The Cold Spring Harbor Seahawks pose for a team photo...

The Cold Spring Harbor Seahawks pose for a team photo after defeating Pleasantville during the Class D NYSPHSAA boys lacrosse semifinal championship game at SUNY Albany in Albany, NY on Wednesday, June 5, 2024. The Seahawks defeated Pleasantville 6-5. Kelly Marsh/For Newsday Credit: Kelly Marsh/For Newsday/KELLY MARSH

The Cold Spring Harbor state repeat wasn’t supposed to turn into a three-peat in Class D boys lacrosse. That’s what made it an even more special feat by the Seahawks.

“Because nobody gave them a chance,” coach Dennis Bonn said.

When the season ended at Hofstra’s Shuart Stadium on June 8, they had made a resounding statement.

The Seahawks scored four goals over the first 4:16 against Section III champ Marcellus in the state title game and built a nine-goal cushion in the fourth before yielding four meaningless goals in the final four minutes. They won 12-7, capping a 14-6 championship season.

“We were clicking on all cylinders,” Bonn said.

Winning first prize felt just as good as it had before.

“It’s all the kids that you grew up with,” said Andrew Mazzei, the senior attackman who scored five goals. “They’re all your buddies since Day 1. We’ve been playing together since we were 6 years old. It doesn’t get old.”

This was a team that worked hard in the chase for its third straight title at every level — Nassau, Long Island and the state.

“Just their effort day in and day out is really what made this team so special,” Bonn said.

It was the program’s seventh state crown, all coming under Bonn, the Seahawks’ leader for the last 25 years. No other boys lacrosse program on Long Island has one state three-peat, let alone two. The other came from 2015-17 in Class C.

This edition of the Seahawks wasn't easily fazed by anything. 

Take the Southeast Regional final against James I. O’Neill at Middletown High. Cold Spring Harbor’s bus broke down on Route 17, about 10 miles from the field. The group had to wait for more than an hour for another bus. The game started about 45 minutes late. The Seahawks won, 15-2.

They also handled the heat of tight games, going 9-1 in those decided by three goals or less, including 6-1 in one-goal games. That included a 3-0 mark in overtime. 

“No matter what the score is,” Bonn said, “we’re ready to roll.”

They also handled the weight of trying to keep the state championship streak alive.

“I think with everything you feel the pressure, especially with this track record that Cold Spring Harbor has through that 2015, ’16, ’17 run,” said Alex Bauer, the junior midfielder and Michigan commit. “I think we just wanted to work as hard as we could to get that three-peat."

They yielded six goals or less nine times. Senior defensemen Timmy Pisano and Jimmy Howell, junior defenseman Hunter Yulico and junior long stick midfielder Cole Newman were a big part of that stat.

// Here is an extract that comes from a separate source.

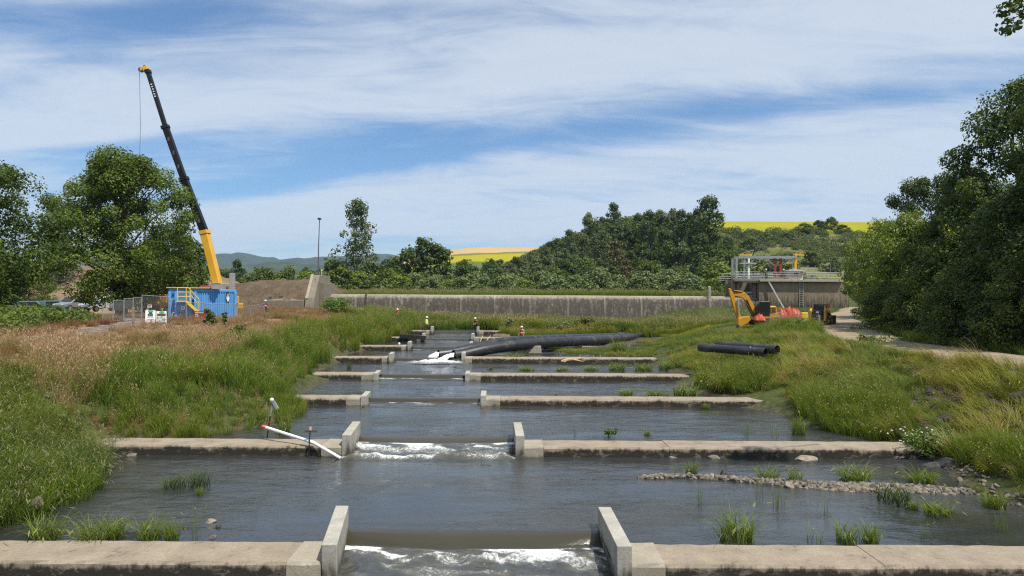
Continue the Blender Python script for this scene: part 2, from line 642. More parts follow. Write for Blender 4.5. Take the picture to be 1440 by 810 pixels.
xs = np.concatenate([-np.geomspace(40, 9000, 46)[::-1], np.linspace(-39.4, 39.4, 200), np.geomspace(40, 9000, 46)])
ys = np.concatenate([np.linspace(-30, 3, 18), np.linspace(3.5, 100, 230), np.linspace(101, 160, 50), np.geomspace(165, 16000, 50)])
GX, GY = np.meshgrid(xs, ys)
GZ = gz(GX, GY)
ny, nx = GX.shape
ii = np.arange(ny * nx).reshape(ny, nx)
gf = np.stack([ii[:-1, :-1].ravel(), ii[:-1, 1:].ravel(), ii[1:, 1:].ravel(), ii[1:, :-1].ravel()], 1)


def dry_mask(X, Y):
    """1 where the ground carries dry, brown grass (the left plateau and its shoulder)"""
    X = np.asarray(X, float)
    Y = np.asarray(Y, float)
    lim = np.interp(Y, [10, 22, 30, 36, 45, 55, 70, 85, 100, 110], [-40, -24, -18.5, -17.5, -17.0, -17.6, -17.5, -20, -26, -27])
    d = sstep(0.8, -1.2, X - lim + (fbm(X * 0.4, Y * 0.4, 3) - 0.45) * 4)
    d = d * (1 - sstep(110, 125, Y)) * sstep(16, 26, Y)
    return d


dry = dry_mask(GX, GY).ravel()
wet = np.clip(sstep(0.35, -0.05, GZ - np.interp(GY, [15.7, 16, 26, 27, 37, 37.5, 46, 47, 55, 57, 64.5, 66, 73, 75, 82, 84], [-.27, .02, .02, .28, .28, .52, .52, .78, .78, 1.06, 1.06, 1.34, 1.34, 1.62, 1.62, 1.93])), 0, 1).ravel() * (GY.ravel() < 90)

M_GROUND, t, b = new_mat('bank_soil')
co = t.node('ShaderNodeNewGeometry').outputs['Position']
a_d = t.attr('dry').outputs['Fac']
a_w = t.attr('wet').outputs['Fac']
n1 = t.noise(co, 0.35, 6, 0.65)
n2 = t.noise(co, 3.0, 6, 0.7)
n3 = t.noise(co, 22.0, 4, 0.7)
green = t.mix(t.maprange(n1, .35, .65), (0.034, 0.050, 0.013, 1), (0.068, 0.085, 0.024, 1))
green = t.mix(t.maprange(n2, .5, .7), green, (0.15, 0.125, 0.055, 1))
dryc = t.mix(t.maprange(n2, .35, .65), (0.20, 0.135, 0.075, 1), (0.33, 0.245, 0.135, 1))
mud = t.mix(t.maprange(n2, .35, .65), (0.045, 0.038, 0.025, 1), (0.11, 0.095, 0.07, 1))
c = t.mix(a_d, green, dryc)
c = t.mix(a_w, c, mud)
c = t.mix(t.math('MULTIPLY', t.maprange(n3, .45, .7), .5), c, t.mix(0.5, c, (0.02, 0.02, 0.01, 1)))
t.l.new(c, b.inputs['Base Color'])
b.inputs['Roughness'].default_value = 0.95
b.inputs['Specular IOR Level'].default_value = 0.15
bp = t.node('ShaderNodeBump')
bp.inputs['Strength'].default_value = 0.8
bp.inputs['Distance'].default_value = 0.08
t.l.new(t.math('ADD', n2, t.math('MULTIPLY', n3, .4)), bp.inputs['Height'])
t.l.new(bp.outputs[0], b.inputs['Normal'])
me = np_mesh('ground', np.stack([GX.ravel(), GY.ravel(), GZ.ravel()], 1), gf, {'dry': dry, 'wet': wet}, True)
tag(obj('ground', me, M_GROUND), kind='structure')


def ribbon(name, line, m, lift, nacross=9, step=0.8, crown=0.0, ext=1.0):
    pts = []
    for (x0, y0, w0), (x1, y1, w1) in zip(line, line[1:]):
        L = math.hypot(x1 - x0, y1 - y0)
        k = max(2, int(L / step))
        for i in range(k):
            s = i / k
            pts.append((x0 + (x1 - x0) * s, y0 + (y1 - y0) * s, w0 + (w1 - w0) * s))
    pts.append(line[-1])
    P = np.array(pts)
    for _ in range(6):
        P[1:-1] = (P[:-2] + 2 * P[1:-1] + P[2:]) / 4
    T = np.gradient(P[:, :2], axis=0)
    T /= np.linalg.norm(T, axis=1)[:, None]
    N = np.stack([T[:, 1], -T[:, 0]], 1)
    rag = (fbm(np.arange(len(P)) * 0.23, np.zeros(len(P)), 3) - .45) * 0.9
    s = np.linspace(-1, 1, nacross)
    V = []
    A = []
    for j, sj in enumerate(s):
        wj = P[:, 2] * ext + rag * abs(sj)
        xy = P[:, :2] + N * (sj * wj)[:, None]
        z = gz(xy[:, 0], xy[:, 1]) + lift + crown * (1 - sj * sj) - (0.12 if abs(sj) == 1 else 0)
        V.append(np.column_stack([xy, z]))
        A.append(np.full(len(P), sj))
    V = np.stack(V, 1).reshape(-1, 3)
    A = np.stack(A, 1).ravel()
    q = np.arange(len(P) * nacross).reshape(len(P), nacross)
    F = np.stack([q[:-1, :-1].ravel(), q[:-1, 1:].ravel(), q[1:, 1:].ravel(), q[1:, :-1].ravel()], 1)
    return tag(obj(name, np_mesh(name, V, F, {'across': A}, True), m), kind='structure')


M_ROAD, t, b = new_mat('gravel')
co = t.node('ShaderNodeNewGeometry').outputs['Position']
ac = t.attr('across').outputs['Fac']
n1 = t.noise(co, 0.6, 5, .6)
n2 = t.noise(co, 9.0, 5, .7)
n3 = t.noise(co, 45.0, 3, .7)
c = t.mix(t.maprange(n1, .35, .65), (0.28, 0.205, 0.13, 1), (0.36, 0.285, 0.195, 1))
c = t.mix(t.maprange(n2, .4, .7), c, (0.21, 0.17, 0.12, 1))
c = t.mix(t.math('MULTIPLY', t.maprange(n3, .5, .7), .6), c, (0.46, 0.41, 0.33, 1))
# two wheel tracks, and a little grass and loose stone between and beside them
tr = t.math('ABSOLUTE', t.math('SUBTRACT', t.math('ABSOLUTE', ac), 0.42))
mid = t.maprange(t.math('ADD', tr, t.math('MULTIPLY', n2, .25)), .22, .42)
c = t.mix(t.math('MULTIPLY', mid, .35), c, (0.19, 0.165, 0.09, 1))
t.l.new(c, b.inputs['Base Color'])
b.inputs['Roughness'].default_value = .95
b.inputs['Specular IOR Level'].default_value = 0.15
bp = t.node('ShaderNodeBump')
bp.inputs['Strength'].default_value = .7
bp.inputs['Distance'].default_value = .04
t.l.new(t.math('ADD', n2, n3), bp.inputs['Height'])
t.l.new(bp.outputs[0], b.inputs['Normal'])
ribbon('gravel_road', ROAD, M_ROAD, 0.06, 11, 0.8, 0.05)
M_PATH = mat('worn_asphalt', (0.12, 0.115, 0.11), .95, var=.2, scale=2, bump=.4, bscale=20, col2=(0.34, 0.25, 0.15), thr=(.50, .62), spec=.2)
ribbon('path', PATH, M_PATH, 0.05, 7, 0.8)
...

“This year, I’d have to give a lot to the defense,” Bauer said. “I think they supported our offense a lot. Our goalie play was great obviously toward the end and in the playoffs, really keeping us grounded and solid.”

Freshman Matty Kammer took over in front of the cage for the second half of the season and had to hold up his end to help make sure the championship tradition didn’t end.

“It’s a big pressure, but I feel like it’s not only on me,” said Kammer, who went 8-2. “Our defense is where it all starts.”

So how about a four-peat?

“I think we’ll definitely be in the running,” Bauer said. “I think we’ll be back for more. We’re staying hungry.”